— GIVEN TASK —
Starting with the first line of the listing, quote each line exactly until and including the one with "from mathutils.geometry import", leaving pictures out.

Begin

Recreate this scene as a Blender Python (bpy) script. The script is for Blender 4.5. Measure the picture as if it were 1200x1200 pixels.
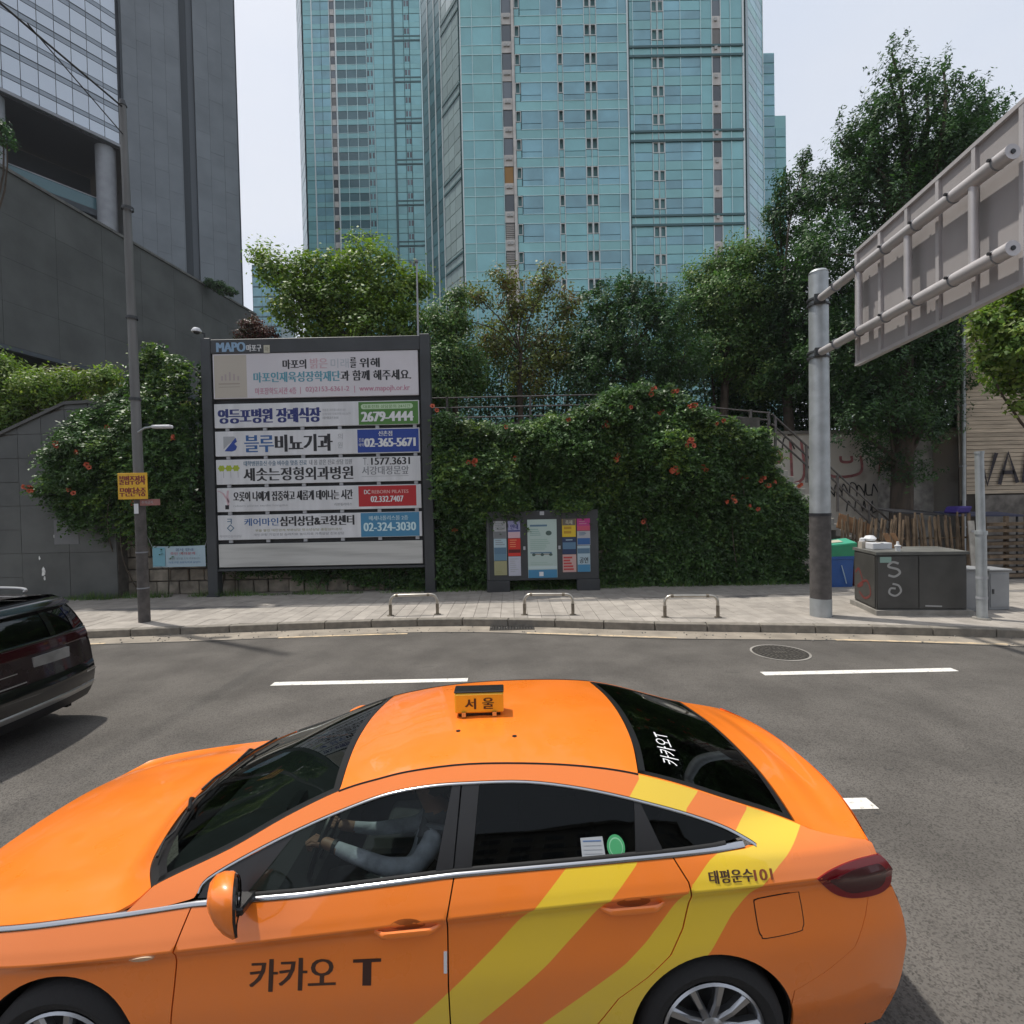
import bpy, bmesh, math, random
import numpy as np
from math import radians as R, sin, cos, pi, sqrt
from mathutils import Vector, Matrix
from mathutils.geometry import delaunay_2d_cdt, tessellate_polygon

for o in list(bpy.data.objects): bpy.data.objects.remove(o)
SC = bpy.context.scene
COL = SC.collection
random.seed(7); RNG = np.random.default_rng(7)

# ---------------------------------------------------------------- camera
cam = bpy.data.objects.new('camera', bpy.data.cameras.new('camera'))
COL.objects.link(cam); SC.camera = cam
PITCH, ROLL = R(-1.15), R(1.2)
fw = Vector((0, cos(PITCH), sin(PITCH))); u0 = Vector((0, -sin(PITCH), cos(PITCH))); r0 = Vector((1, 0, 0))
rt = r0*cos(ROLL) - u0*sin(ROLL); up = r0*sin(ROLL) + u0*cos(ROLL)
cam.matrix_world = Matrix(((rt.x, up.x, -fw.x, 0), (rt.y, up.y, -fw.y, 0), (rt.z, up.z, -fw.z, 2.67), (0, 0, 0, 1)))
cam.data.sensor_width = 36; cam.data.lens = 18.0; cam.data.clip_end = 3000; cam.data.clip_start = .05

# ---------------------------------------------------------------- light
SUN_DIR = Vector((.37, -.20, -1)).normalized()      # the way the light travels
elev = math.asin(-SUN_DIR.z)
world = bpy.data.worlds.new('World'); SC.world = world; world.use_nodes = True
nt = world.node_tree; bg = nt.nodes['Background']
sky = nt.nodes.new('ShaderNodeTexSky'); sky.sky_type = 'NISHITA'; sky.sun_disc = False
sky.sun_elevation = elev; sky.sun_rotation = math.atan2(-SUN_DIR.x, -SUN_DIR.y)
sky.air_density = 1.0; sky.dust_density = 6.0; sky.ozone_density = 1.0; sky.altitude = 30
hs = nt.nodes.new('ShaderNodeMix'); hs.data_type = 'RGBA'; hs.inputs[0].default_value = .80
hs.inputs[7].default_value = (7.0, 7.5, 8.4, 1)    # summer haze: an almost even white sky
tc = nt.nodes.new('ShaderNodeTexCoord'); cn = nt.nodes.new('ShaderNodeTexNoise'); cn.inputs['Scale'].default_value = 1.6; cn.inputs['Detail'].default_value = 5
cm = nt.nodes.new('ShaderNodeMapping'); cm.inputs['Scale'].default_value = (1, 1, 2.6); nt.links.new(tc.outputs['Generated'], cm.inputs[0]); nt.links.new(cm.outputs[0], cn.inputs['Vector'])
cx = nt.nodes.new('ShaderNodeMix'); cx.data_type = 'RGBA'; cr = nt.nodes.new('ShaderNodeMapRange'); cr.inputs[1].default_value = .35; cr.inputs[2].default_value = .68
nt.links.new(cn.outputs[0], cr.inputs[0]); nt.links.new(cr.outputs[0], cx.inputs[0]); cx.inputs[6].default_value = (6.55, 7.15, 8.25, 1); cx.inputs[7].default_value = (7.5, 7.8, 8.4, 1); nt.links.new(cx.outputs[2], hs.inputs[7])   # thin high cloud
nt.links.new(sky.outputs[0], hs.inputs[6]); nt.links.new(hs.outputs[2], bg.inputs[0])
bg.inputs[1].default_value = .088
sl = bpy.data.lights.new('sun', 'SUN'); sl.energy = 3.0; sl.angle = R(1.2); sl.color = (1, .955, .88)
so = bpy.data.objects.new('sun', sl); COL.objects.link(so)
so.rotation_euler = SUN_DIR.to_track_quat('-Z', 'Y').to_euler(); so.location = (-20, 10, 50)
vs = SC.view_settings; vs.view_transform = 'Standard'; vs.look = 'None'; vs.exposure = .45; vs.gamma = 1; vs.use_curve_mapping = False
SC.render.engine = 'CYCLES'
SC.cycles.max_bounces = 6; SC.cycles.transparent_max_bounces = 12; SC.cycles.caustics_reflective = False; SC.cycles.caustics_refractive = False

# ---------------------------------------------------------------- materials
MATS = {}
def mat(name, col, rough=.6, metal=0., var=0., scale=3., col2=None, bump=0., bscale=40., spec=.5, coat=0., rnd=0., detail=5., stretch=None, emit=None, contrast=(.35, .65)):
    """procedural surface: base colour varied by noise, per-object tint, fine bump"""
    if name in MATS: return MATS[name]
    m = bpy.data.materials.new(name); m.use_nodes = True; MATS[name] = m
    t = m.node_tree; b = t.nodes['Principled BSDF']; N = t.nodes.new; L = t.links.new
    b.inputs['Roughness'].default_value = rough; b.inputs['Metallic'].default_value = metal
    b.inputs['Specular IOR Level'].default_value = spec; b.inputs['Coat Weight'].default_value = coat
    b.inputs['Coat Roughness'].default_value = .04
    b.inputs['Base Color'].default_value = (*col, 1)
    geo = N('ShaderNodeNewGeometry'); vec = geo.outputs['Position']
    if stretch:
        mp = N('ShaderNodeMapping'); mp.inputs['Scale'].default_value = stretch; L(vec, mp.inputs[0]); vec = mp.outputs[0]
    out = None
    if var > 0 or col2:
        n = N('ShaderNodeTexNoise'); n.inputs['Scale'].default_value = scale; n.inputs['Detail'].default_value = detail; L(vec, n.inputs['Vector'])
        mr = N('ShaderNodeMapRange'); mr.inputs[1].default_value = contrast[0]; mr.inputs[2].default_value = contrast[1]; L(n.outputs[0], mr.inputs[0])
        mx = N('ShaderNodeMix'); mx.data_type = 'RGBA'; L(mr.outputs[0], mx.inputs[0])
        c2 = col2 if col2 else tuple(c*(1-var) for c in col); c1 = col if col2 else tuple(min(1, c*(1+var*.6)) for c in col)
        mx.inputs[6].default_value = (*c1, 1); mx.inputs[7].default_value = (*c2, 1); out = mx.outputs[2]
    if rnd > 0:
        oi = N('ShaderNodeObjectInfo'); mr2 = N('ShaderNodeMapRange'); L(oi.outputs['Random'], mr2.inputs[0])
        mr2.inputs[3].default_value = 1-rnd; mr2.inputs[4].default_value = 1+rnd
        h = N('ShaderNodeHueSaturation'); L(mr2.outputs[0], h.inputs['Value'])
        if out: L(out, h.inputs['Color'])
        else: h.inputs['Color'].default_value = (*col, 1)
        out = h.outputs[0]
    if out: L(out, b.inputs['Base Color'])
    if bump > 0:
        n2 = N('ShaderNodeTexNoise'); n2.inputs['Scale'].default_value = bscale; n2.inputs['Detail'].default_value = 6; L(vec, n2.inputs['Vector'])
        bp = N('ShaderNodeBump'); bp.inputs['Strength'].default_value = bump; bp.inputs['Distance'].default_value = .02
        L(n2.outputs[0], bp.inputs['Height']); L(bp.outputs[0], b.inputs['Normal'])
    return m

def glass(name, tint, refl=.08, rough=.02, gain=1.):
    """thin pane: tinted see-through plus a Fresnel mirror"""
    m = bpy.data.materials.new(name); m.use_nodes = True; t = m.node_tree; t.nodes.clear(); N = t.nodes.new; L = t.links.new
    o = N('ShaderNodeOutputMaterial'); tr = N('ShaderNodeBsdfTransparent'); tr.inputs[0].default_value = (*tint, 1)
    gl = N('ShaderNodeBsdfGlossy'); gl.inputs['Roughness'].default_value = rough; gl.inputs[0].default_value = (.9, .95, .95, 1)
    lw = N('ShaderNodeFresnel'); lw.inputs[0].default_value = 1.45
    mr = N('ShaderNodeMath'); mr.operation = 'MULTIPLY_ADD'; mr.inputs[1].default_value = gain; mr.inputs[2].default_value = refl
    mx = N('ShaderNodeMixShader'); L(lw.outputs[0], mr.inputs[0]); L(mr.outputs[0], mx.inputs[0]); L(tr.outputs[0], mx.inputs[1]); L(gl.outputs[0], mx.inputs[2]); L(mx.outputs[0], o.inputs[0])
    MATS[name] = m
    return m

# ---------------------------------------------------------------- object helpers
def tagit(o, label=None, cat=None, group=None, kind=None):
    if label: o['label'] = label
    if cat: o['category'] = cat
    if group: o['group'] = group
    if kind: o['kind'] = kind
    return o
def thing(name, label, cat, loc=(0, 0, 0), group=None, rot=None):
    o = bpy.data.objects.new(name, None); COL.objects.link(o); o.location = loc; o.empty_display_size = .3
    if rot: o.rotation_euler = rot
    return tagit(o, label, cat, group)
def link_mesh(name, me, parent=None, label=None, loc=(0, 0, 0), kind=None):
    o = bpy.data.objects.new(name, me); COL.objects.link(o); o.location = loc
    if parent: o.parent = parent
    if label: o['label'] = label
    if kind: o['kind'] = kind
    return o
def origin_of(parent):
    """where the parent's local origin stands; parts are given in world coordinates unless the thing is turned"""
    v = Vector((0, 0, 0)); p = parent
    while p: v += p.location; p = p.parent
    return v
def copy_thing(src, loc, rotz=None, label=None):
    def rec(o, par):
        c = o.copy(); COL.objects.link(c)
        if par: c.parent = par
        for ch in o.children: rec(ch, c)
        return c
    r = rec(src, None); r.location = loc
    if rotz is not None: r.rotation_euler = (0, 0, rotz)
    if label: r['label'] = label
    return r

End

— THE RESULT —
Recreate this scene as a Blender Python (bpy) script. The script is for Blender 4.5. Measure the picture as if it were 1200x1200 pixels.
import bpy, bmesh, math, random
import numpy as np
from math import radians as R, sin, cos, pi, sqrt
from mathutils import Vector, Matrix
from mathutils.geometry import delaunay_2d_cdt, tessellate_polygon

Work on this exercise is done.